The History of Brenau University, 1878 – 2013 A Study of Student, Faculty, and Staff Negotiation to Shape the Collegiate Experience By Charles H. “Trey” Wilson III


Around 1950, roughly 300 women’s colleges scattered throughout the United States offered thousands of young women access to higher education. By 2012, only 47 remained, the rest having closed or become coeducational. Located in north Georgia, the Women’s College of Brenau University, a private, non-denominational liberal arts institution, endures and has educated students since its founding in 1878. The History of Brenau University, 1878 – 2012: A Study of Student, Faculty, and Staff Negotiation to Shape the Collegiate Experience tells Brenau’s story. This book locates the Women’s College in the higher education universe by examining such themes as the historical demographics of Brenau’s students and personnel, the evolution of academics at the College, the development of policies on desegregation, the evolution of physical space on campus, the history of student organizations (including secret societies) and rules at Brenau, and the development of athletics at the College. Inquiries into these themes are framed around a concept of college as being a “negotiated space.” This idea suggests that the overall experience of any college or university is constructed in a process of informal, at-a-distance negotiation between two key groups, an institution’s students and its personnel.

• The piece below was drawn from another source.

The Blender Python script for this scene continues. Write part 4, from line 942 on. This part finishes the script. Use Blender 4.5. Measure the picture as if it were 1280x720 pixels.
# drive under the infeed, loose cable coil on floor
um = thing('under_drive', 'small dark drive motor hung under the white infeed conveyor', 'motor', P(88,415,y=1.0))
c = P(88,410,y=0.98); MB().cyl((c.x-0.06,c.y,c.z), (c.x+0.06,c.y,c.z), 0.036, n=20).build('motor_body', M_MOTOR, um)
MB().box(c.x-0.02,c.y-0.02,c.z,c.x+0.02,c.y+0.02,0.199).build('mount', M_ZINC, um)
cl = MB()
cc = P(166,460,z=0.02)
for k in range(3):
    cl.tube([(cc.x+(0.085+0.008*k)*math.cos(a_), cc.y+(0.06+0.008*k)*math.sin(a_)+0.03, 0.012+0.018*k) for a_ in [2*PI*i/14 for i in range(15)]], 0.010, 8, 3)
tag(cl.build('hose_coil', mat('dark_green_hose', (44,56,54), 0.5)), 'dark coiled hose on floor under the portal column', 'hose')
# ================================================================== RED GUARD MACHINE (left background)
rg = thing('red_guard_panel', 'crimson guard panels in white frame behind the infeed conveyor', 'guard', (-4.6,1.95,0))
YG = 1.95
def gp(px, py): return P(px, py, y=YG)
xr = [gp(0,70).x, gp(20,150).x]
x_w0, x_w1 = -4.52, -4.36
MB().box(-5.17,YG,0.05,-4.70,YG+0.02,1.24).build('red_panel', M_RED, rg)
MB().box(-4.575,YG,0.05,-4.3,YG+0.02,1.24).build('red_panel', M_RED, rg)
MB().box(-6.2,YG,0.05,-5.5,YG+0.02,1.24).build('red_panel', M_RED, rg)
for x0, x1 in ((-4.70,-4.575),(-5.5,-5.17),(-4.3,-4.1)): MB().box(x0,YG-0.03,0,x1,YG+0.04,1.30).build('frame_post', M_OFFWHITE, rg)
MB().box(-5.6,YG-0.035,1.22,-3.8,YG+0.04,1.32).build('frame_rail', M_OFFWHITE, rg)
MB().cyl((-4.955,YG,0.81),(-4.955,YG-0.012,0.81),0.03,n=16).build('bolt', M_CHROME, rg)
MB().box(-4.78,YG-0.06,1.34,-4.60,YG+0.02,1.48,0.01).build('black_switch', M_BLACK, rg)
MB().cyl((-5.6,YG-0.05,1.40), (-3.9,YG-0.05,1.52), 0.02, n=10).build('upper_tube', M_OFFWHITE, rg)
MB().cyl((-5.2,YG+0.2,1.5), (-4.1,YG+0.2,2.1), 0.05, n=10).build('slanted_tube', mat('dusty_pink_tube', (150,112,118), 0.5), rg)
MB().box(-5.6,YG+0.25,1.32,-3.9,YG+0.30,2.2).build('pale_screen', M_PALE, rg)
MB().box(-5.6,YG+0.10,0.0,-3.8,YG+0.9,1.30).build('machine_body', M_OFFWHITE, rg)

Compared to other topics within the field of the history of higher education, relatively few institutional histories shed light on Southern women’s colleges. Moreover, of the handful of such studies that do exist, few are truly recent and none emphasize student agency. The History of Brenau University 1878 – 2012 asks and answers many questions important to better understanding a women’s college. In addition, this book also serves as a case study for observing the process of student, faculty, and staff negotiation to shape the collegiate experience.

The History of Brenau University, 1878 – 2012 makes several unique and important contributions to the history of higher education. College and university histories are popular since they tend to utilize rich archival sources to explain how and why these crucial institutions within American society have become what they are. This book is the first such comprehensive history written about Brenau, despite the fact that the institution is 135 years old and has long figured prominently in the life of its region. The book’s insights are particularly important because Brenau is not just any institution—it is one of only a few thriving women’s colleges. Better understanding such schools may help kindred institutions to prosper. Moreover, some insights about Brenau are important because they represent “firsts” for a women’s college in the region. Brenau innovated when it came to intercollegiate athletics, student governance, and curriculum development, among other things. Finally, The History of Brenau University, 1878 – 2012 is a refreshingly unorthodox history because it places students and their interactions with College personnel at center-stage and avoids presenting an arid, decade by decade chronology of the life of a place. This book is organized instead around themes encompassing all aspects of the college experience.